Mauricio Vallejo Márquez,
Escritor y coordinador Suplemento 3000
Se vuelve lenta y absurda la tarde. A pesar de su inmensidad y valor, cada instante es mejor que lo que viene o lo que fue.
No sé si la figuro diferente a cuando era niño, porque el encierro en mi habitación se convertía en uno de los mejores viajes que está guardado en mi memoria, y era precisamente por la tarde. Sentía que el tiempo estaba detenido.
Tras las horas de estudio llegaba a almorzar y prontamente a sacar mis juguetes, porque el viaje debía seguir. A veces olvidaba hacer mis tareas por estar poniendo mi cabeza a imaginar tantas cosas. No jugaba directamente a elaborar series de caricaturas con los muñecos que tenía, sino que elaboraba historias con todo el collage que tenía. Prefería jugar a elaborar historias y no esos juegos tradicionales, aunque también participé en ellos.
Tenía muñecos de Star wars, de la WWF, GIJOE, de series que desconocía gracias a un viaje que hizo mi abuela Josefina a Miami, de donde me trajo esa constelación de juguetes. Los personajes tenían otros nombres para mí, así como otra forma en mi mente. Jugaba solo, aunque a veces tenía como compañero de juego a Jaime Escobar, o a Raúl Avelar, o a Fabio Portillo. Pero la mayoría del tiempo jugaba solo, y para no perder el hilo de lo que hacía poco a poco fui escribiendo y dibujando esos personajes que aunque ya no tengo muchas de esas anotaciones, viven en mi mente.
De ahí, me atrevía a salir al patio. Me encantaba ver el cielo y sentir la brisa, me imaginaba todo tipo de historias entre la vegetación, la hierba seca durante la época sin lluvias, y la hierba larga con sus charcos.

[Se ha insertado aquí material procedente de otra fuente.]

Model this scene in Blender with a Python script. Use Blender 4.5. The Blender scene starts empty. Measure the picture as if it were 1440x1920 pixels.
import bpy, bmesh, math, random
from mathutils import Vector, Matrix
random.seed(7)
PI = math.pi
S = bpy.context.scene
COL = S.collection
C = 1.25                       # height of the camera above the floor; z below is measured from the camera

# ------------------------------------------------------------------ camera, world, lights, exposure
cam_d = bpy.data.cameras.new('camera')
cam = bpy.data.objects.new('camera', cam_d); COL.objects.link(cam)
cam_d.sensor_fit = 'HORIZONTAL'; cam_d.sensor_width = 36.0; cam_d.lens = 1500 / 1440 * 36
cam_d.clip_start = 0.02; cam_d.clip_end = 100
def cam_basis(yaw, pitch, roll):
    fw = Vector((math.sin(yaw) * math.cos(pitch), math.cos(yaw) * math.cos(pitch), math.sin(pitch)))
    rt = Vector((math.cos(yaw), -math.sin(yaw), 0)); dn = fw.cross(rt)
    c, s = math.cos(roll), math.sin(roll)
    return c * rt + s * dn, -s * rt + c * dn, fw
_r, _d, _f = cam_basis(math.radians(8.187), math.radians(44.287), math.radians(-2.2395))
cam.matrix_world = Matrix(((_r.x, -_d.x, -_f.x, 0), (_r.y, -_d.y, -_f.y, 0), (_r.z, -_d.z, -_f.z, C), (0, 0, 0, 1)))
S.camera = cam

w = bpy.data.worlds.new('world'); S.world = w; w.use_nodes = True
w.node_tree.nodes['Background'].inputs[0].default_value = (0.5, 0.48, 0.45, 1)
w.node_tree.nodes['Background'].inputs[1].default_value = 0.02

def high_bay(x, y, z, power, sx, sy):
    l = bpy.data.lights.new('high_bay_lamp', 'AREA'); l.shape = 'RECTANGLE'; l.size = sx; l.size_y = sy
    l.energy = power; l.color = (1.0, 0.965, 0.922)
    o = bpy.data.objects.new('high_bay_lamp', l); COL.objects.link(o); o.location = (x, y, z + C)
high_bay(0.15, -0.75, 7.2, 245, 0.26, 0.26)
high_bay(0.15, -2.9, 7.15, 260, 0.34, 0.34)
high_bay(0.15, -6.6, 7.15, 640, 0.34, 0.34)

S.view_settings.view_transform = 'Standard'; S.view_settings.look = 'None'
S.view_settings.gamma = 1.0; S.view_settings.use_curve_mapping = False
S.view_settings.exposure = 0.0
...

Todo era material para soñar.
Mientras crucé la adolescencia seguía jugando, en esos años la colección había aumentado. Pero mi nuevo compañero de juegos tenía muchos más: Rafael Mendoza López. Con Rafa hicimos guiones en conjunto, y nos atrevimos a elaborar paquines (gracias a uno de ellos nos ganamos un castigo en el colegio), pero lamentablemente crecimos y poco a poco la vida nos fue distanciando.
Hoy ya no tiene importancia eso, poco a poco lo fuimos descartando para vivir en medio de las obligaciones de trabajar para comer y alimentar nuestra prole. Ya todo es diferente y lleno de cotidianidad y competencia, un grito que de tanto oírse se vuelve silencio. De pronto entre la monotonía de la tarde, me percato que me olvidé de vivir, de sentir la música del atardecer, de buscar forma en las nubes, de ser propio en mi paso de las horas. Y entonces me prometo de nuevo volver a jugar, y lo olvido.
Así me quedo con la esperanza de seguir soñando, aunque los días me prohíban hacerlo.